With a yell of denial, Guilliman and Bardason both charged the clock even as the Widower arrived before them, leering at the two humans and hungry for combat. Unhooking the Axe of Baldr, the legendary weapon he'd looted, from across his back Bardason stormed forwards, hacking again and again at the creature's viscous skin with the power of fate itself. Even as he did, Guilliman charged from the other side, both of his psychically charged weapons humming with the force of his mind, slashing through the creature in a blinding storm of spinning blades. 

Between them the two inflicted enough damage to kill a space marine twice over, and yet it was not enough. Within moments it reformed, completely bereft of all damage and slammed into Bardason. The Fenrisian staggered back, barely avoiding the same fate as Cromwell before spotting the same crystalline object within its centre. Reeling from one of the Widower's blows, Bardason spun, dropping the axe and lunging out with his bionic arm.
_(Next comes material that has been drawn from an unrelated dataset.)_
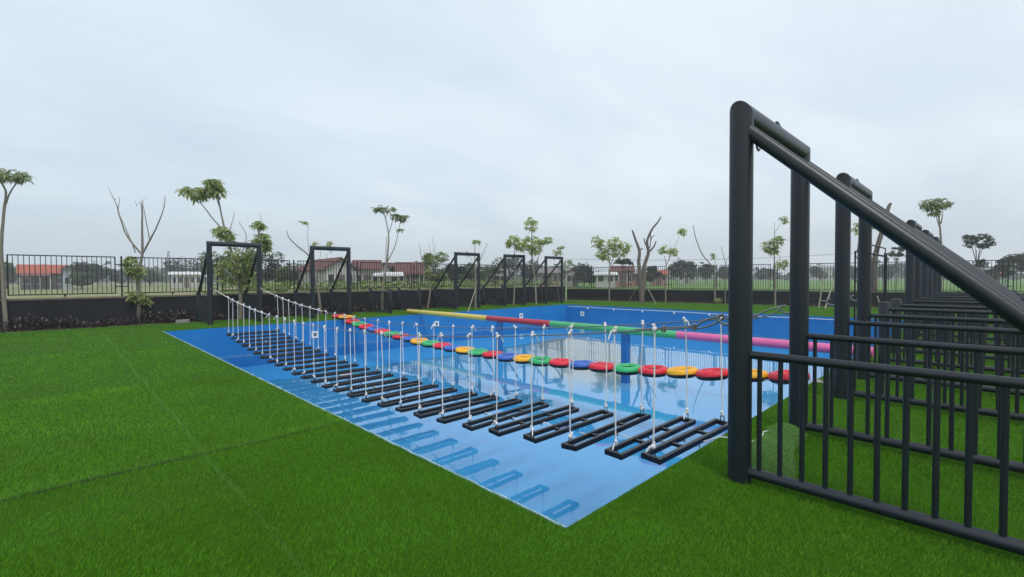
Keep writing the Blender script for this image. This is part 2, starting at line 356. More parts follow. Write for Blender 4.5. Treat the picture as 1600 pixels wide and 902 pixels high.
def rim(p, q, w_):
    n = 220; p = Vector(p); q = Vector(q); d = (q-p).normalized(); s = Vector((-d.y, d.x, 0)); vv = []
    for i in range(n+1):
        c = p.lerp(q, i/n); k = w_*(0.4+1.0*random.random()); z = 0.008+0.008*random.random()
        vv += [c+s*k+Vector((0, 0, z)), c-s*0.006+Vector((0, 0, z)), c-s*0.006+Vector((0, 0, -0.05)), c+s*k+Vector((0, 0, -0.002))]
    mb.add(vv, [(i*4+a, (i+1)*4+a, (i+1)*4+(a+1) % 4, i*4+(a+1) % 4) for i in range(n) for a in range(4)])
rim((X0, Y0, 0), (X0, Y1, 0), 0.011)
struct('pool_rim', mb, coping)

mb = MB(); n = 90
for i in range(n):
    xa, xb = -12+(X0+12)*i/n, -12+(X0+12)*(i+1)/n; f_ = lambda x: SY_+0.012*math.sin(x*3.1)+0.02*math.sin(x*0.7)
    mb.add([(xa, f_(xa)-.012, .004), (xb, f_(xb)-.012, .004), (xb, f_(xb)+.010, .004), (xa, f_(xa)+.010, .004)], [(0, 1, 2, 3)])
struct('turf_seam_shade', mb, mat('seam_backing_shade', (0.012, 0.016, 0.010), rough=.9))  # dark strip: black backing colour with the seam gap's shade painted in
# ------------------------------------------------------------------ boundary walls and fences
def wall(p, q, top, th, capm, cap_h, cap_w, name, label):
    p = Vector((*p, 0)); q = Vector((*q, 0)); d = (q-p); ln = d.length; d.normalize()
    r = empty(name, p, math.atan2(d.y, d.x)); tag(r, label, 'wall')
    b = MB(); b.box((0, 0, -0.06), (ln, th, top)); b.build('wall_face', black_wall, r)
    c = MB(); c.cbox((0, -0.03, top+0.002), (ln, cap_w, top+cap_h), 0.012); c.build('wall_cap', capm, r)
wall((-34, 22.0), (26.9, 22.0), 0.93, 0.2, concrete, 0.075, 0.30, 'boundary_wall', 'long low black wall with a beige cap behind the left planting bed')
wall((wall_x(-14), -14), (wall_x(21.95), 21.95), 0.76, -0.2, green_cap, 0.055, -0.24, 'boundary_wall', 'long low black wall with a mossy green cap behind the far side of the pool')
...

Punching it towards the crystal, its outer casing warped by some unknown force of time energy within its centre, Bardason's metal fist closed about the object. Even as the Widower screamed in denial, striking him again and again, Bardason fell back, ripping it free of the Steel Clock's housing.

The effect was instantaneous. Still screaming, the Widower began to boil away, its form collapsing into little more than a graying puddle of whimpering alien matter as the fragment binding it to the Steel Clock was removed. At the same time, the light shining through the building abruptly ceased with a roaring thunderclap, the Steel Clock itself grinding to a halt within seconds of its pendulum's removal. As quickly as it had begun, the crisis was over, leaving no sign of the calamity which had almost befallen Quaddis save for the the corpses littering the room. The panicked moans and yells from beyond, far into the city, suggested that this was hardly isolated to the building itself, and worse had befallen those beyond Gabriel Chase's limits.

With nothing left of their companion, unwilling to accept blame for this incident and with no way to prove their connections to the Inquisition, the band bravely fled the scene of the crime to hide within the city. Only after looting a few valuable gems on the way out of course. By the time Van Graff and the rest of the Inquisition caught up with them, the band had been toasting Cromwell's memory with the expensive bottle of fine wine he had stolen from the Inquisitior's office.

Another task had drawn to a close, but with in far more solemn manner than usual the band drank to their victory. More conflicts would await them in the weeks to come, more aliens would threaten humanity and worse things awaited them in the cold void between worlds. Even as they drank their last, the bottled remnants of the Widower chillingly whispered the same words over and over again: "He is coming."